### What this task involves
Every line below should be copied exactly; drop the pictures.

-- Begin Collected material --

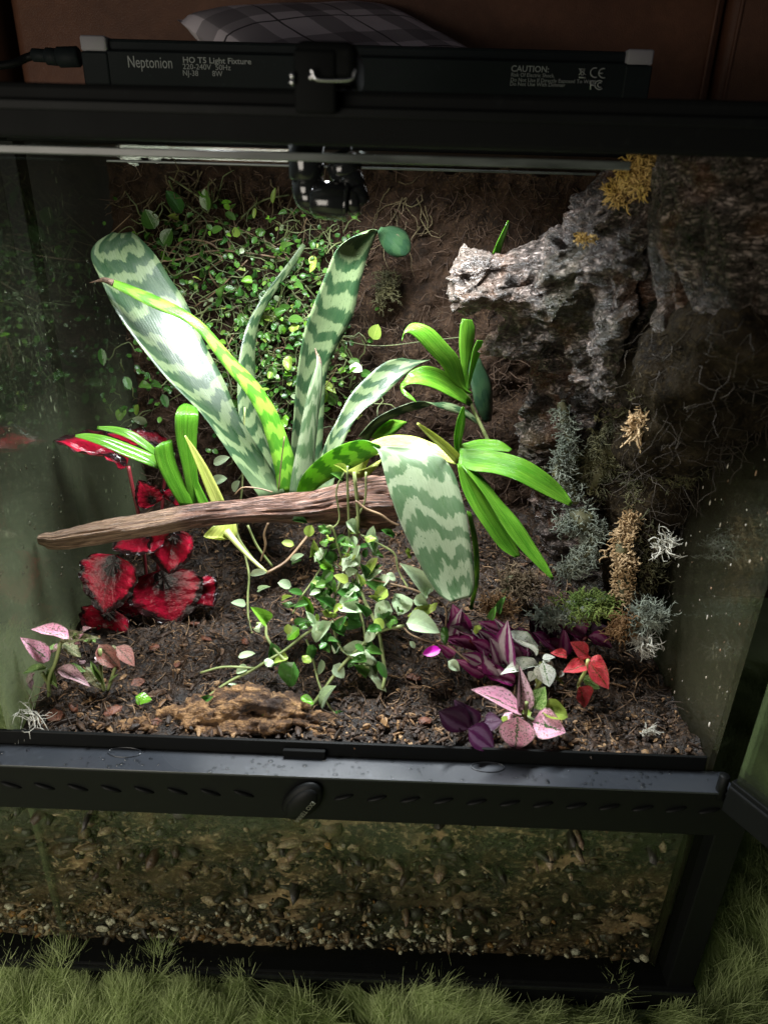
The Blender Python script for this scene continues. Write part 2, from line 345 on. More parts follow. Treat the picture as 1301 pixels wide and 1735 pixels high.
VDARK = mat_small('dark_vine_leaf', (.025, .09, .015), (.05, .15, .025), .2, .25)
VYG = mat_small('yellow_green_vine_leaf', (.20, .32, .05), (.33, .42, .08), .35)
t = Mt('magenta_petal'); PETAL = leafy(t, (.55, .01, .42), .4, None, .3)
t = Mt('vine_stem'); n = t.noise(t.co(), 60, 3); STEM = t.surf(t.prin(t.ramp(n, [(.35, (.10, .13, .04)), (.65, (.22, .26, .10))]), .5))
t = Mt('brown_stem'); n = t.noise(t.co(), 60, 3); STEMB = t.surf(t.prin(t.ramp(n, [(.35, (.10, .06, .035)), (.65, (.24, .16, .09))]), .55))
t = Mt('pale_stem'); n = t.noise(t.co(), 60, 3); STEMY = t.surf(t.prin(t.ramp(n, [(.35, (.28, .34, .10)), (.65, (.42, .45, .18))]), .45))
def mat_begonia():
    t = Mt('red_begonia_leaf'); uv = t.co('UV'); x, y, _ = t.sep(uv); rn = t.rnd()
    ax = t.ma('MULTIPLY', t.ma('SUBTRACT', x, .5), 2.0); ay = t.ma('SUBTRACT', y, .12)
    rr = t.ma('SQRT', t.ma('ADD', t.ma('MULTIPLY', ax, ax), t.ma('MULTIPLY', t.ma('MULTIPLY', ay, ay), 1.25)))
    ang = t.ma('ARCTAN2', ax, ay); ve = t.ma('SINE', t.ma('MULTIPLY', ang, 7.0))
    n = t.noise(t.map(uv, (4, 4, 1)), 3, 4); rr2 = t.ma('ADD', rr, t.ma('MULTIPLY', t.ma('SUBTRACT', n, .5), .45))
    c = t.ramp(rr2, [(.24, (.006, .004, .004)), (.46, (.13, .003, .010)), (.80, (.31, .006, .024)), (.95, (.012, .005, .005))])
    c = t.mix(t.ramp(ve, [(.8, 0.), (1., .35)]), c, (.08, .004, .010))
    h = t.ma('ADD', t.ma('MULTIPLY', ve, -.25), t.ma('MULTIPLY', t.noise(t.map(uv, (4, 5, 1)), 2, 3), 1.8))
    return leafy(t, c, .22, t.bump(h, .34, .003), .12, coat=.12, spec=.25)
BEG = mat_begonia()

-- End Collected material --

### Answer to the task
The Blender Python script for this scene continues. Write part 2, from line 345 on. More parts follow. Treat the picture as 1301 pixels wide and 1735 pixels high.
VDARK = mat_small('dark_vine_leaf', (.025, .09, .015), (.05, .15, .025), .2, .25)
VYG = mat_small('yellow_green_vine_leaf', (.20, .32, .05), (.33, .42, .08), .35)
t = Mt('magenta_petal'); PETAL = leafy(t, (.55, .01, .42), .4, None, .3)
t = Mt('vine_stem'); n = t.noise(t.co(), 60, 3); STEM = t.surf(t.prin(t.ramp(n, [(.35, (.10, .13, .04)), (.65, (.22, .26, .10))]), .5))
t = Mt('brown_stem'); n = t.noise(t.co(), 60, 3); STEMB = t.surf(t.prin(t.ramp(n, [(.35, (.10, .06, .035)), (.65, (.24, .16, .09))]), .55))
t = Mt('pale_stem'); n = t.noise(t.co(), 60, 3); STEMY = t.surf(t.prin(t.ramp(n, [(.35, (.28, .34, .10)), (.65, (.42, .45, .18))]), .45))
def mat_begonia():
    t = Mt('red_begonia_leaf'); uv = t.co('UV'); x, y, _ = t.sep(uv); rn = t.rnd()
    ax = t.ma('MULTIPLY', t.ma('SUBTRACT', x, .5), 2.0); ay = t.ma('SUBTRACT', y, .12)
    rr = t.ma('SQRT', t.ma('ADD', t.ma('MULTIPLY', ax, ax), t.ma('MULTIPLY', t.ma('MULTIPLY', ay, ay), 1.25)))
    ang = t.ma('ARCTAN2', ax, ay); ve = t.ma('SINE', t.ma('MULTIPLY', ang, 7.0))
    n = t.noise(t.map(uv, (4, 4, 1)), 3, 4); rr2 = t.ma('ADD', rr, t.ma('MULTIPLY', t.ma('SUBTRACT', n, .5), .45))
    c = t.ramp(rr2, [(.24, (.006, .004, .004)), (.46, (.13, .003, .010)), (.80, (.31, .006, .024)), (.95, (.012, .005, .005))])
    c = t.mix(t.ramp(ve, [(.8, 0.), (1., .35)]), c, (.08, .004, .010))
    h = t.ma('ADD', t.ma('MULTIPLY', ve, -.25), t.ma('MULTIPLY', t.noise(t.map(uv, (4, 5, 1)), 2, 3), 1.8))
    return leafy(t, c, .22, t.bump(h, .34, .003), .12, coat=.12, spec=.25)
BEG = mat_begonia()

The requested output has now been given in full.